+++ SOURCE EXCERPT

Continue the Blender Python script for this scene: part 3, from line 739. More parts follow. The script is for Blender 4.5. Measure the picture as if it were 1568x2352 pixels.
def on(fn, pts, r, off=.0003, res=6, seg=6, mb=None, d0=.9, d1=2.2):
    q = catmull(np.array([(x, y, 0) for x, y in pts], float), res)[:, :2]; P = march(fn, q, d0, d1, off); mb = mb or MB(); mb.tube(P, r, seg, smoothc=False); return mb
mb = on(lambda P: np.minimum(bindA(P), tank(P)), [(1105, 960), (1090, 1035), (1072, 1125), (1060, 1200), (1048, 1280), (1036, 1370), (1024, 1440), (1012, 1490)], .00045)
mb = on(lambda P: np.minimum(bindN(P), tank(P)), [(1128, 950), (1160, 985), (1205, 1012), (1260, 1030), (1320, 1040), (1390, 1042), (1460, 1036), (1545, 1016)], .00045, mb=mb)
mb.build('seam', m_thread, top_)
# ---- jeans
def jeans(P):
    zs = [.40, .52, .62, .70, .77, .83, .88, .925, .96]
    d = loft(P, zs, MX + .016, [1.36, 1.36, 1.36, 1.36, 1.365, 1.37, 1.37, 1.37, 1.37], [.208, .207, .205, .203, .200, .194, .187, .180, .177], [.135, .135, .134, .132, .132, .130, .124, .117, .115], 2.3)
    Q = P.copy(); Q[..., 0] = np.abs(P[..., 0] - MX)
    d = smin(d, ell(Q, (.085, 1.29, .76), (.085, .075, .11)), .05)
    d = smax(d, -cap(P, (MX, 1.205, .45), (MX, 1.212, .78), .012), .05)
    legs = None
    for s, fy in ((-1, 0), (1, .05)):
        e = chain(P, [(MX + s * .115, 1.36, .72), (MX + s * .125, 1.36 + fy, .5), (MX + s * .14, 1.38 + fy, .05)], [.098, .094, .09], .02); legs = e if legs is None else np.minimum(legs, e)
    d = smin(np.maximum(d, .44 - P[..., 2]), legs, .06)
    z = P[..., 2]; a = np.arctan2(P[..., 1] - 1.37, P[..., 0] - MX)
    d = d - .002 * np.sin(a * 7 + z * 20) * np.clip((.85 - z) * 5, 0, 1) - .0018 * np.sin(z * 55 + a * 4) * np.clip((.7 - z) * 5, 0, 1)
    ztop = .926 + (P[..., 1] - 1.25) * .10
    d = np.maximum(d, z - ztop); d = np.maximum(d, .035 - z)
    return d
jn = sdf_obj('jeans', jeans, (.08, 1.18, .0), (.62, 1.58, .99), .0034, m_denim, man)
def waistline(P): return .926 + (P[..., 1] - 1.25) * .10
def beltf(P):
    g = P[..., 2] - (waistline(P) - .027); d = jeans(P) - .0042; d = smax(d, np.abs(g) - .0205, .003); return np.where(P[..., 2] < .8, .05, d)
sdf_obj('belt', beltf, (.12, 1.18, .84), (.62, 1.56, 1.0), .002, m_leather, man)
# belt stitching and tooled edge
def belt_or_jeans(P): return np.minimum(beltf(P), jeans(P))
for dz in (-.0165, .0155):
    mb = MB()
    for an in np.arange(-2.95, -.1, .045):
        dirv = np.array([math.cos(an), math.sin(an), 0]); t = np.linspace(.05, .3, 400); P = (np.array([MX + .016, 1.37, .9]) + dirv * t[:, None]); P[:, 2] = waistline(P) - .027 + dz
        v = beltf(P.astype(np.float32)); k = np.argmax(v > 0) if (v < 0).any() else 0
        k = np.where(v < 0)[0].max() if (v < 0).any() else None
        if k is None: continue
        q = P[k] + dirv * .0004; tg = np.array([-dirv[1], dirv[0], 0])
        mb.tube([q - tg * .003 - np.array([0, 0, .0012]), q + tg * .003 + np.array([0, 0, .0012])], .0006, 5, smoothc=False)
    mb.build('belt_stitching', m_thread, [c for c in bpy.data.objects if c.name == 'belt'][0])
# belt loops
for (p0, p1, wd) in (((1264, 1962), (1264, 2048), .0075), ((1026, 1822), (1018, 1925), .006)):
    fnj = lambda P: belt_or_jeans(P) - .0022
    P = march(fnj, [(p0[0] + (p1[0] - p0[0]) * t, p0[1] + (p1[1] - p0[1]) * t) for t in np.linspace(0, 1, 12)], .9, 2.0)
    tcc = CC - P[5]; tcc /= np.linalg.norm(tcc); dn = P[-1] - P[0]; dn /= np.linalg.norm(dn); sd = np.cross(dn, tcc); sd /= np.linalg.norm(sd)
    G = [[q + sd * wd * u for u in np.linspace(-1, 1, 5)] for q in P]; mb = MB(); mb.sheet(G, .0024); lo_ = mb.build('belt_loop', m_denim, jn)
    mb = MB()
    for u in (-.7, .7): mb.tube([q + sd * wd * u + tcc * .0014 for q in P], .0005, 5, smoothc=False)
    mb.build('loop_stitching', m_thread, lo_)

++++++

◆ **EXERCISE AIM**:
Repeat the data verbatim.

◆ **TASK RESULT**:
Continue the Blender Python script for this scene: part 3, from line 739. More parts follow. The script is for Blender 4.5. Measure the picture as if it were 1568x2352 pixels.
def on(fn, pts, r, off=.0003, res=6, seg=6, mb=None, d0=.9, d1=2.2):
    q = catmull(np.array([(x, y, 0) for x, y in pts], float), res)[:, :2]; P = march(fn, q, d0, d1, off); mb = mb or MB(); mb.tube(P, r, seg, smoothc=False); return mb
mb = on(lambda P: np.minimum(bindA(P), tank(P)), [(1105, 960), (1090, 1035), (1072, 1125), (1060, 1200), (1048, 1280), (1036, 1370), (1024, 1440), (1012, 1490)], .00045)
mb = on(lambda P: np.minimum(bindN(P), tank(P)), [(1128, 950), (1160, 985), (1205, 1012), (1260, 1030), (1320, 1040), (1390, 1042), (1460, 1036), (1545, 1016)], .00045, mb=mb)
mb.build('seam', m_thread, top_)
# ---- jeans
def jeans(P):
    zs = [.40, .52, .62, .70, .77, .83, .88, .925, .96]
    d = loft(P, zs, MX + .016, [1.36, 1.36, 1.36, 1.36, 1.365, 1.37, 1.37, 1.37, 1.37], [.208, .207, .205, .203, .200, .194, .187, .180, .177], [.135, .135, .134, .132, .132, .130, .124, .117, .115], 2.3)
    Q = P.copy(); Q[..., 0] = np.abs(P[..., 0] - MX)
    d = smin(d, ell(Q, (.085, 1.29, .76), (.085, .075, .11)), .05)
    d = smax(d, -cap(P, (MX, 1.205, .45), (MX, 1.212, .78), .012), .05)
    legs = None
    for s, fy in ((-1, 0), (1, .05)):
        e = chain(P, [(MX + s * .115, 1.36, .72), (MX + s * .125, 1.36 + fy, .5), (MX + s * .14, 1.38 + fy, .05)], [.098, .094, .09], .02); legs = e if legs is None else np.minimum(legs, e)
    d = smin(np.maximum(d, .44 - P[..., 2]), legs, .06)
    z = P[..., 2]; a = np.arctan2(P[..., 1] - 1.37, P[..., 0] - MX)
    d = d - .002 * np.sin(a * 7 + z * 20) * np.clip((.85 - z) * 5, 0, 1) - .0018 * np.sin(z * 55 + a * 4) * np.clip((.7 - z) * 5, 0, 1)
    ztop = .926 + (P[..., 1] - 1.25) * .10
    d = np.maximum(d, z - ztop); d = np.maximum(d, .035 - z)
    return d
jn = sdf_obj('jeans', jeans, (.08, 1.18, .0), (.62, 1.58, .99), .0034, m_denim, man)
def waistline(P): return .926 + (P[..., 1] - 1.25) * .10
def beltf(P):
    g = P[..., 2] - (waistline(P) - .027); d = jeans(P) - .0042; d = smax(d, np.abs(g) - .0205, .003); return np.where(P[..., 2] < .8, .05, d)
sdf_obj('belt', beltf, (.12, 1.18, .84), (.62, 1.56, 1.0), .002, m_leather, man)
# belt stitching and tooled edge
def belt_or_jeans(P): return np.minimum(beltf(P), jeans(P))
for dz in (-.0165, .0155):
    mb = MB()
    for an in np.arange(-2.95, -.1, .045):
        dirv = np.array([math.cos(an), math.sin(an), 0]); t = np.linspace(.05, .3, 400); P = (np.array([MX + .016, 1.37, .9]) + dirv * t[:, None]); P[:, 2] = waistline(P) - .027 + dz
        v = beltf(P.astype(np.float32)); k = np.argmax(v > 0) if (v < 0).any() else 0
        k = np.where(v < 0)[0].max() if (v < 0).any() else None
        if k is None: continue
        q = P[k] + dirv * .0004; tg = np.array([-dirv[1], dirv[0], 0])
        mb.tube([q - tg * .003 - np.array([0, 0, .0012]), q + tg * .003 + np.array([0, 0, .0012])], .0006, 5, smoothc=False)
    mb.build('belt_stitching', m_thread, [c for c in bpy.data.objects if c.name == 'belt'][0])
# belt loops
for (p0, p1, wd) in (((1264, 1962), (1264, 2048), .0075), ((1026, 1822), (1018, 1925), .006)):
    fnj = lambda P: belt_or_jeans(P) - .0022
    P = march(fnj, [(p0[0] + (p1[0] - p0[0]) * t, p0[1] + (p1[1] - p0[1]) * t) for t in np.linspace(0, 1, 12)], .9, 2.0)
    tcc = CC - P[5]; tcc /= np.linalg.norm(tcc); dn = P[-1] - P[0]; dn /= np.linalg.norm(dn); sd = np.cross(dn, tcc); sd /= np.linalg.norm(sd)
    G = [[q + sd * wd * u for u in np.linspace(-1, 1, 5)] for q in P]; mb = MB(); mb.sheet(G, .0024); lo_ = mb.build('belt_loop', m_denim, jn)
    mb = MB()
    for u in (-.7, .7): mb.tube([q + sd * wd * u + tcc * .0014 for q in P], .0005, 5, smoothc=False)
    mb.build('loop_stitching', m_thread, lo_)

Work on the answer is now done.